EXERCISE AIM
Look in the material below for the line with "Keep writing the" and the line with "t = thing('wardrobe', 'tall", then set down exactly those two lines and all lines between, nothing more.

DATA EXTRACT
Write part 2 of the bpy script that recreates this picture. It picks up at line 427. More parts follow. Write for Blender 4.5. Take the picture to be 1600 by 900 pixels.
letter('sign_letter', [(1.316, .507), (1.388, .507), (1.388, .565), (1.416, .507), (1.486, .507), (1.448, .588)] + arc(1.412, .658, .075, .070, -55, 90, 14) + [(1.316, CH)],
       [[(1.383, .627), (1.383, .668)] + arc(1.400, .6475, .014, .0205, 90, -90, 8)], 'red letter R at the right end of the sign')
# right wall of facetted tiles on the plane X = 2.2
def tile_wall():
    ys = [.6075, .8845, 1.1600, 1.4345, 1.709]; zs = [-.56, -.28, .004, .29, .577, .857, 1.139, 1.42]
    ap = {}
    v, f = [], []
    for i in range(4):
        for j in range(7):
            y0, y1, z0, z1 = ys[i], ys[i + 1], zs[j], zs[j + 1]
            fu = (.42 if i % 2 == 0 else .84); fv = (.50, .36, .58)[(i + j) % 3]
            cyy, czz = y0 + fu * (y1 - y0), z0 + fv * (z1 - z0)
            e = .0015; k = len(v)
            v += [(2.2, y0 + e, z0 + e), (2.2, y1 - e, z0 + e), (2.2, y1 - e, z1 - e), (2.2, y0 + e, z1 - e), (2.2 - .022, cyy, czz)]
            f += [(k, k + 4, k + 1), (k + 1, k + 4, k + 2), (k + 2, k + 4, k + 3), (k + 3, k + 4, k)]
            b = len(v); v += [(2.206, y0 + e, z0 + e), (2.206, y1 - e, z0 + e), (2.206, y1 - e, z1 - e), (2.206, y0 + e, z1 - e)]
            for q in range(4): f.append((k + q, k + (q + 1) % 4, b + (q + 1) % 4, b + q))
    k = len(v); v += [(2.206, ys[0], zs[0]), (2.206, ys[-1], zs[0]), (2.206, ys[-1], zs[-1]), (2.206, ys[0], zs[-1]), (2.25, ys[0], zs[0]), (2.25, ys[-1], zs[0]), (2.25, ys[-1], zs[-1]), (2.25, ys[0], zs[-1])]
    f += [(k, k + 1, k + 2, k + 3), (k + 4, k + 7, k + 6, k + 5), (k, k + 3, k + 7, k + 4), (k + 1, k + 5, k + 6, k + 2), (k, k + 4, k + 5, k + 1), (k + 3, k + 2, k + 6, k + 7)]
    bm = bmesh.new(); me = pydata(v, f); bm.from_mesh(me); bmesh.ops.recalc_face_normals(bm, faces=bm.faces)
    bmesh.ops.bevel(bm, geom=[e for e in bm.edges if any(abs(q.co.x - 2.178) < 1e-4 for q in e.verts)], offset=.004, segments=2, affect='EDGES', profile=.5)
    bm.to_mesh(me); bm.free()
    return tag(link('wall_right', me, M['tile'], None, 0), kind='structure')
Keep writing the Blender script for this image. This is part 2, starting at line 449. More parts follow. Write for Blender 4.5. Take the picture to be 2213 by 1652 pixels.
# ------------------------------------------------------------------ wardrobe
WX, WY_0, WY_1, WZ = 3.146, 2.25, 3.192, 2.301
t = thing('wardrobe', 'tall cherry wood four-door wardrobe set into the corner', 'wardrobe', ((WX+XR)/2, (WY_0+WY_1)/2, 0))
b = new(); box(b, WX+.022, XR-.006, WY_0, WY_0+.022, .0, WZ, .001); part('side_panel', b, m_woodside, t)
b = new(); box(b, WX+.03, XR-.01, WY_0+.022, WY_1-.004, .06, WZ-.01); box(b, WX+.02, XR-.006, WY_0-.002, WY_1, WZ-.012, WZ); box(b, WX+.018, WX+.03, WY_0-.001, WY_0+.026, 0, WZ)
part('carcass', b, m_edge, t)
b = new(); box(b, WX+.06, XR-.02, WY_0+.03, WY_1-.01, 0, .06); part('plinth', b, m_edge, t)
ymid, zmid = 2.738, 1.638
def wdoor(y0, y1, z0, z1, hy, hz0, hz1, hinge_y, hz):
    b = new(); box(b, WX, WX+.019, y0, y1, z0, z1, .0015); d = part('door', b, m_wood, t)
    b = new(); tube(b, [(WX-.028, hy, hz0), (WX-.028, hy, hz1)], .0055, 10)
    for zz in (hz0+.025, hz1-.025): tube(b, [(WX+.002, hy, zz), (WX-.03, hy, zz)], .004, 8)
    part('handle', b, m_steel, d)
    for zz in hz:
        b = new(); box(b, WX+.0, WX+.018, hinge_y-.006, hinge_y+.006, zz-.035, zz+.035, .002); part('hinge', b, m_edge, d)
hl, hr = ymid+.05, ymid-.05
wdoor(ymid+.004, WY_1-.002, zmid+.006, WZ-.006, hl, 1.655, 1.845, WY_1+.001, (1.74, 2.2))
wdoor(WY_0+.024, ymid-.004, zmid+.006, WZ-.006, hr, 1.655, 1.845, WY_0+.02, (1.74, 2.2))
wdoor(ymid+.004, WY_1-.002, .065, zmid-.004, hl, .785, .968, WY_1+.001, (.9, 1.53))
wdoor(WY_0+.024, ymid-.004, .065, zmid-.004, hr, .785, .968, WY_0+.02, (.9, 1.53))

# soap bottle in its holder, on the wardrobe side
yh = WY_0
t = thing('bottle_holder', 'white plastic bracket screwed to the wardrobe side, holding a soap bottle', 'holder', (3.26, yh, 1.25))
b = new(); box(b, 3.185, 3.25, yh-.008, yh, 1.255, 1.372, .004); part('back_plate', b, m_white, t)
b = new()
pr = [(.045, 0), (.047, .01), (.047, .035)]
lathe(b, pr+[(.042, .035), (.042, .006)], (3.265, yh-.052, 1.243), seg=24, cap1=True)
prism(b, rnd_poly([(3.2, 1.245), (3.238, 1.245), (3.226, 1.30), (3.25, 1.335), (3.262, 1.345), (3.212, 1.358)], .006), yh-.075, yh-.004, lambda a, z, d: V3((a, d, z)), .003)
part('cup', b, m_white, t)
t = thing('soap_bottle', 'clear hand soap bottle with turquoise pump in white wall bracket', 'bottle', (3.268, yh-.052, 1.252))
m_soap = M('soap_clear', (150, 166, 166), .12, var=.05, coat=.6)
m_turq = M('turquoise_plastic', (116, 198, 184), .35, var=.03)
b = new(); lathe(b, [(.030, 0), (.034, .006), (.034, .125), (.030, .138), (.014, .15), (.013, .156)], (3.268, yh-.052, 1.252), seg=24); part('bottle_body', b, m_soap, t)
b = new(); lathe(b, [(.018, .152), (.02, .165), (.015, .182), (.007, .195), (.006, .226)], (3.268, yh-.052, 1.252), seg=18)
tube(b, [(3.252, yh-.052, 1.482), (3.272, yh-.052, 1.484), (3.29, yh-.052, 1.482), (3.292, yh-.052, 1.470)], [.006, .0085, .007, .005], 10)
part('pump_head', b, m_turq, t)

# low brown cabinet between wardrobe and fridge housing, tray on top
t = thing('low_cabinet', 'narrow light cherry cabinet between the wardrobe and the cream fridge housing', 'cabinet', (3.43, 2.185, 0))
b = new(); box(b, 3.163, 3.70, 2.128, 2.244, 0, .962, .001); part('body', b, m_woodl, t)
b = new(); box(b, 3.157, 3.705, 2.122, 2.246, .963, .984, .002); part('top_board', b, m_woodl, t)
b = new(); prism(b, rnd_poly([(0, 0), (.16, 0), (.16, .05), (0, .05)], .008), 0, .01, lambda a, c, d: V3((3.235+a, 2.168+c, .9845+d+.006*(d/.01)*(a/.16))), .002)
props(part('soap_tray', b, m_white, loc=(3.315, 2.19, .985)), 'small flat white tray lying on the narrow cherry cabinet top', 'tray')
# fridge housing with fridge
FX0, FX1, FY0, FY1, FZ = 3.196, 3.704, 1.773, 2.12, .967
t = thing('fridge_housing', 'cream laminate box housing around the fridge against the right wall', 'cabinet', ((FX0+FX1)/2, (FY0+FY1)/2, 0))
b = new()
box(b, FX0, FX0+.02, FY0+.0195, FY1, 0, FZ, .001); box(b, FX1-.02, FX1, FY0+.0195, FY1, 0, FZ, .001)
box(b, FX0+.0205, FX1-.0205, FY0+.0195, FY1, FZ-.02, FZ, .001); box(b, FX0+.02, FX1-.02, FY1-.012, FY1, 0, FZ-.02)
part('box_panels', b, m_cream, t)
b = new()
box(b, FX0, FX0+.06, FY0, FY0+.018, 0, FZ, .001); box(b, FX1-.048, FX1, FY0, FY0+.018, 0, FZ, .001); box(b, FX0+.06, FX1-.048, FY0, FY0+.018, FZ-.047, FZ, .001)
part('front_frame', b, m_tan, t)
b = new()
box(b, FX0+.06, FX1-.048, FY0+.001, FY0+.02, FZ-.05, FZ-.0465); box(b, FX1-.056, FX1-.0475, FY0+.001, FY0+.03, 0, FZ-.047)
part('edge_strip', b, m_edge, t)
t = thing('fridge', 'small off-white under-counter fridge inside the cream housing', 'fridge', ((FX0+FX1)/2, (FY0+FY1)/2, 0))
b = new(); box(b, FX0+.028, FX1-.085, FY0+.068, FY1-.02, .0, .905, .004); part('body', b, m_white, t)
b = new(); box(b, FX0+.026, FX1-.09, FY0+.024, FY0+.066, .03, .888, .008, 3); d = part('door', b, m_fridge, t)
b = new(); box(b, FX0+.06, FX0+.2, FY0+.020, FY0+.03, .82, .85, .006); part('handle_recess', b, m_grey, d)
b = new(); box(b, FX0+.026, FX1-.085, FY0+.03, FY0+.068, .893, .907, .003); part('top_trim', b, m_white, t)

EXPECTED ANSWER
Keep writing the Blender script for this image. This is part 2, starting at line 449. More parts follow. Write for Blender 4.5. Take the picture to be 2213 by 1652 pixels.
# ------------------------------------------------------------------ wardrobe
WX, WY_0, WY_1, WZ = 3.146, 2.25, 3.192, 2.301
t = thing('wardrobe', 'tall cherry wood four-door wardrobe set into the corner', 'wardrobe', ((WX+XR)/2, (WY_0+WY_1)/2, 0))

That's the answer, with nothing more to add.